A traditional berber village high in the slopes of the Atlas Mountains. 123rf.com

In 2013, however, faced with the lack of new vocations to guarantee their presence, the nuns, now elderly and weak, left Tazert, explains Sister Noellie. The monastery, now owned by the diocese of Rabat, would have succumbed to the wear and tear of time if the Belgian foundation Coeur Maghrebin, committed to the development of the local community, had not taken steps to protect and restore it. Eventually, in late 2019, the Sisters of St. Francis of Assisi, a congregation whose motherhouse is located in Montpellier and which already had a presence in Mohammedia, responded to the appeal of Cardinal Cristobal Lopez Romero, Archbishop of Rabat, not far from Casablanca.
At the foot of the Atlas Mountains, in a rural and traditional context marked by material and educational poverty, a group of African women made their home, ready to revive what was to be both a place of prayer and interreligious dialogue, a contemplative reality but also a reception and spiritual retreat facility with a guesthouse of about twenty rooms.

“Our doors are open to all”, confirms Sister Noellie, whose previous mission was in the Democratic Republic of Congo. “There are foreign pilgrims and tourists, religious and laypeople from Moroccan parishes, young people who come for retreats or periods of formation.

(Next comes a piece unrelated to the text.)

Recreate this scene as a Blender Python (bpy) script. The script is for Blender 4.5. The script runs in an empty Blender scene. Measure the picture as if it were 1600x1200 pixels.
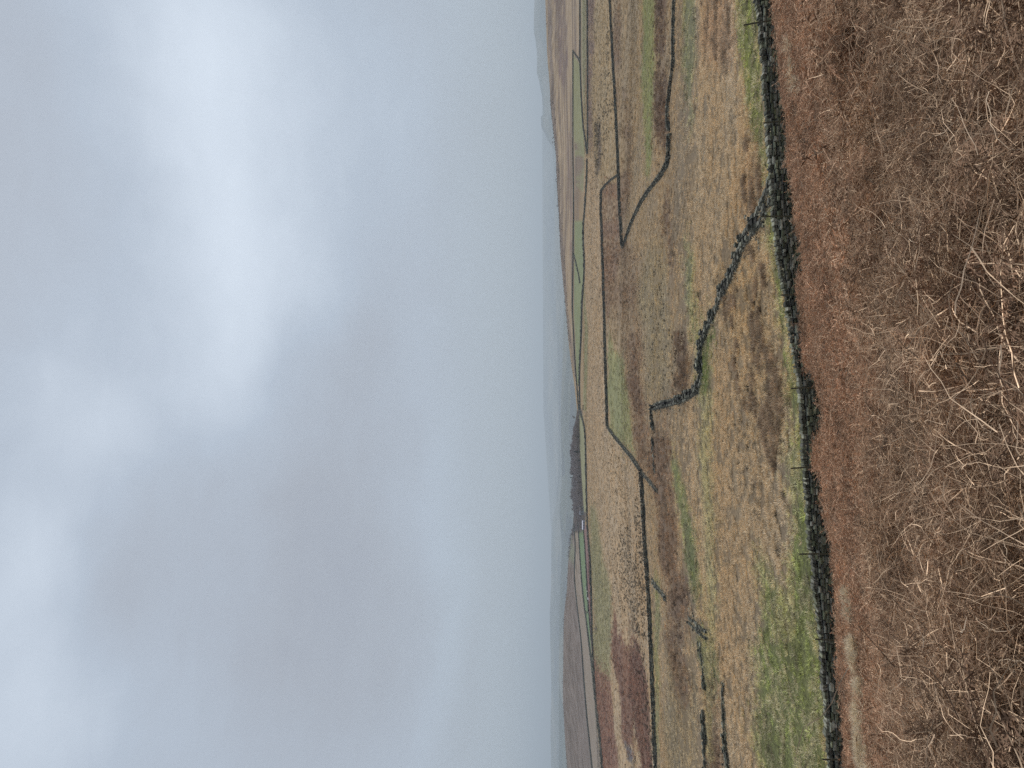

Muslims from the area also come to visit us or just to look round”. The monastery, inspired by native architecture, is in fact a familiar presence for the people of Tazert especially since the nuns who live there certainly do not remain closed inside its clay walls. Sister Martine Ko, a thirty-year-old Togolese who is the youngest of the group (the ‘eldest’, the Burkinabè Sister Annie Bamogo, is only fifty years old), works at the village dispensary as a nurse. Sister Prisca Simtaya, also from Togo, works instead at the embroidery workshop created by the Coeur Maghrebin foundation to offer the 90% illiterate inhabitants opportunities for income and emancipation. “This is a reality which today involves almost a hundred women”, says Sister Prisca.
“In the workshop, they make hand-quilted linen sheets, tablecloths, tunics, which are then sold both in various shops in Marrakech and abroad, through solidarity channels that also promote the production of items at the customer’s request”.

Berber people living in the moroccan mountains between Midelt and Erfoud. ©rudiernst/123RF.COM

In addition to training in traditional embroidery techniques, the workshop provides literacy and computer science courses. The craftwork, from which the entire village benefits, is also an opportunity to get together and form relationships between the nuns and the seamstresses. “As the women work, they chat, laugh and sing, while the children play on the patio. This is how friendship is born”. “We share the difficulties and aspirations of the people, who welcomed us with great affection when we arrived. People were really happy to see the monastery reopen! When we walk through the streets of Tazert there is always someone who greets us, who offers us a coffee”, says Sister Prisca.
In Morocco, the Catholic Church has about 30,000 faithful, 0.1% of the population, which is almost totally Muslim. Catholics are mainly Europeans and young people from sub-Saharan Africa, who come to study, and migrant workers. The faithful, in the two archdioceses of Rabat and Tangier, belong to 35 parishes and are assisted by 46 priests and various religious orders. Among the main areas of the Church’s commitment are education, social assistance and the promotion of dialogue between Muslims and Christians.